* **Directive**
Return every line below as is, leaving out the pictures.

* **Data excerpt**
begin

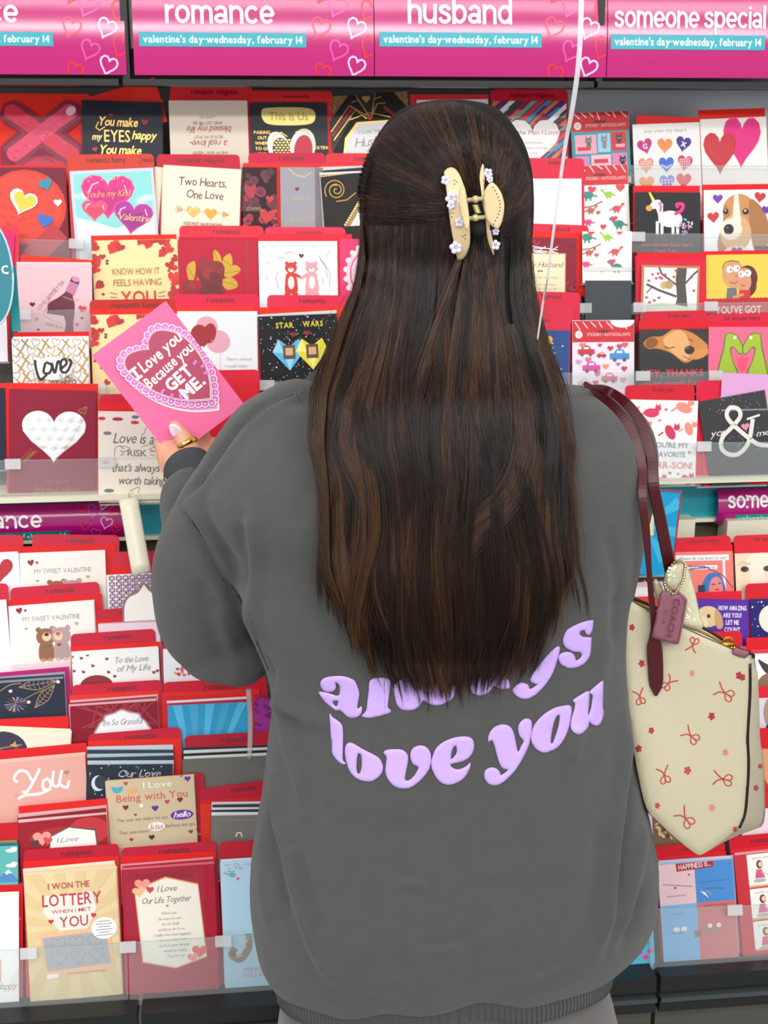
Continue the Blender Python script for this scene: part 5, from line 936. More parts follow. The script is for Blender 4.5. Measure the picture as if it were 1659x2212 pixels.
# ---- clear acrylic lips in front of the tiers, with their clips
def lip(sec, pts, ytop, hgt, name='clear_lip', drop=0.0, clips=(), off=0.012):
    """pts: (x0,y0,x1,y1) of the lip's upper edge; ytop: where the tops of the cards behind it are"""
    x0, y0, x1, y1 = pts; t = SEC[sec][3]; up, n = row_axes(t); P0 = stair(sec, (x0 + x1) / 2, ytop) + n * off
    a_, b_ = hit_plane(x0, y0, P0, n), hit_plane(x1, y1, P0, n)
    side = 'left' if (a_.x + b_.x) / 2 < -0.15 else ('middle' if (a_.x + b_.x) / 2 < 0.565 else 'right'); inv = RACK[side].matrix_world.inverted()
    u = (b_ - a_).normalized(); up2 = n.cross(u); M = frame(a_, u, up2, n); L = (b_ - a_).length
    mb = MB().box(0, L, -hgt, 0, -0.0008, 0.0008, M); mb.box(0, L, -0.0012, 0.0003, -0.0013, 0.0013, M); mb.v = [inv @ p for p in mb.v]; mb.build('acrylic_lip', clear2, RACK[side])
    for cx in clips:
        c = hit_plane(cx, y0 + (y1 - y0) * (cx - x0) / (x1 - x0), P0, n); Mc = frame(c, u, up2, n)
        cb = MB().box(-0.011, 0.011, -0.013, 0.002, 0.001, 0.0035, Mc); cb.v = [inv @ p for p in cb.v]; cb.build('lip_clip', clear_mat('clip_plastic', 0.45), RACK[side])
lip('U', (34, 516, 205, 520), 362, 0.03, clips=(165,))
lip('U', (36, 672, 200, 668), 570, 0.034, clips=(50,))
lip('U', (-30, 995, 380, 988), 850, 0.05, clips=(28, 232))
lip('U', (560, 824, 800, 824), 680, 0.014, clips=(577,))
lip('U', (190, 832, 290, 830), 690, 0.02, clips=(212,))
lip('U', (1362, 357, 1700, 359), 262, 0.03, clips=())
lip('U', (1366, 504, 1700, 506), 410, 0.03, clips=(1378,))
lip('U', (1256, 658, 1700, 652), 560, 0.016, clips=(1262, 1382, 1535))
lip('U', (1180, 806, 1560, 803), 708, 0.02, clips=(1388, 1545))
lip('U', (1400, 958, 1700, 954), 865, 0.055, clips=(1520,))
lip('L', (-60, 2057, 275, 2037), 1882, 0.085, clips=(62,), off=0.010)
lip('L', (277, 2036, 600, 2016), 1870, 0.085, clips=(276, 482), off=0.010)
lip('L', (1402, 1964, 1760, 1950), 1856, 0.083, clips=(1586,), off=0.010)
# round teal hanging sign at the left edge
def tealsign():
    c = at(-22, 590, 1.86); rk = bpy.data.objects.new('round_sign', None); COL.objects.link(rk); rk.location = c; rk.rotation_euler = (R(90), 0, 0)
    tag(rk, 'round teal sign with white lettering hanging at the left edge', 'sign'); ry = 0.070; rx = 0.030
    P = [(rx * math.cos(i * math.pi / 20), ry * math.sin(i * math.pi / 20)) for i in range(40)]
    MB().prism(P, -0.002, 0).build('disc', mat('teal_disc', '3a8898', 0.3), rk)
    mb = MB(); mb.tube([Vector((x, y, 0)) for x, y in P + [P[0]]], 0.0014, 6); mb.build('rim', mat('pale_rim', 'c8dce0', 0.3), rk, True)
    A = Art(100, False); A.text('romantic', 94, 52, 32, 'e4f0f2', align='r', bold=.01); A.build('lettering', rk, 0.056, 0.0006, origin_bottom=50)
tealsign()
p = at(22, 655, 1.95); q = at(38, 800, 1.95)
tag(MB().box(at(18, 585, 1.9).x, at(36, 585, 1.9).x, 1.895, 1.9, at(30, 715, 1.9).z, at(30, 575, 1.9).z).build('divider_strip', mat('teal_strip2', '1f9aa0', .35)), 'vertical teal plastic strip left of the wine bottle card', 'divider')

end

* **Written reply**
Continue the Blender Python script for this scene: part 5, from line 936. More parts follow. The script is for Blender 4.5. Measure the picture as if it were 1659x2212 pixels.
# ---- clear acrylic lips in front of the tiers, with their clips
def lip(sec, pts, ytop, hgt, name='clear_lip', drop=0.0, clips=(), off=0.012):
    """pts: (x0,y0,x1,y1) of the lip's upper edge; ytop: where the tops of the cards behind it are"""
    x0, y0, x1, y1 = pts; t = SEC[sec][3]; up, n = row_axes(t); P0 = stair(sec, (x0 + x1) / 2, ytop) + n * off
    a_, b_ = hit_plane(x0, y0, P0, n), hit_plane(x1, y1, P0, n)
    side = 'left' if (a_.x + b_.x) / 2 < -0.15 else ('middle' if (a_.x + b_.x) / 2 < 0.565 else 'right'); inv = RACK[side].matrix_world.inverted()
    u = (b_ - a_).normalized(); up2 = n.cross(u); M = frame(a_, u, up2, n); L = (b_ - a_).length
    mb = MB().box(0, L, -hgt, 0, -0.0008, 0.0008, M); mb.box(0, L, -0.0012, 0.0003, -0.0013, 0.0013, M); mb.v = [inv @ p for p in mb.v]; mb.build('acrylic_lip', clear2, RACK[side])
    for cx in clips:
        c = hit_plane(cx, y0 + (y1 - y0) * (cx - x0) / (x1 - x0), P0, n); Mc = frame(c, u, up2, n)
        cb = MB().box(-0.011, 0.011, -0.013, 0.002, 0.001, 0.0035, Mc); cb.v = [inv @ p for p in cb.v]; cb.build('lip_clip', clear_mat('clip_plastic', 0.45), RACK[side])
lip('U', (34, 516, 205, 520), 362, 0.03, clips=(165,))
lip('U', (36, 672, 200, 668), 570, 0.034, clips=(50,))
lip('U', (-30, 995, 380, 988), 850, 0.05, clips=(28, 232))
lip('U', (560, 824, 800, 824), 680, 0.014, clips=(577,))
lip('U', (190, 832, 290, 830), 690, 0.02, clips=(212,))
lip('U', (1362, 357, 1700, 359), 262, 0.03, clips=())
lip('U', (1366, 504, 1700, 506), 410, 0.03, clips=(1378,))
lip('U', (1256, 658, 1700, 652), 560, 0.016, clips=(1262, 1382, 1535))
lip('U', (1180, 806, 1560, 803), 708, 0.02, clips=(1388, 1545))
lip('U', (1400, 958, 1700, 954), 865, 0.055, clips=(1520,))
lip('L', (-60, 2057, 275, 2037), 1882, 0.085, clips=(62,), off=0.010)
lip('L', (277, 2036, 600, 2016), 1870, 0.085, clips=(276, 482), off=0.010)
lip('L', (1402, 1964, 1760, 1950), 1856, 0.083, clips=(1586,), off=0.010)
# round teal hanging sign at the left edge
def tealsign():
    c = at(-22, 590, 1.86); rk = bpy.data.objects.new('round_sign', None); COL.objects.link(rk); rk.location = c; rk.rotation_euler = (R(90), 0, 0)
    tag(rk, 'round teal sign with white lettering hanging at the left edge', 'sign'); ry = 0.070; rx = 0.030
    P = [(rx * math.cos(i * math.pi / 20), ry * math.sin(i * math.pi / 20)) for i in range(40)]
    MB().prism(P, -0.002, 0).build('disc', mat('teal_disc', '3a8898', 0.3), rk)
    mb = MB(); mb.tube([Vector((x, y, 0)) for x, y in P + [P[0]]], 0.0014, 6); mb.build('rim', mat('pale_rim', 'c8dce0', 0.3), rk, True)
    A = Art(100, False); A.text('romantic', 94, 52, 32, 'e4f0f2', align='r', bold=.01); A.build('lettering', rk, 0.056, 0.0006, origin_bottom=50)
tealsign()
p = at(22, 655, 1.95); q = at(38, 800, 1.95)
tag(MB().box(at(18, 585, 1.9).x, at(36, 585, 1.9).x, 1.895, 1.9, at(30, 715, 1.9).z, at(30, 575, 1.9).z).build('divider_strip', mat('teal_strip2', '1f9aa0', .35)), 'vertical teal plastic strip left of the wine bottle card', 'divider')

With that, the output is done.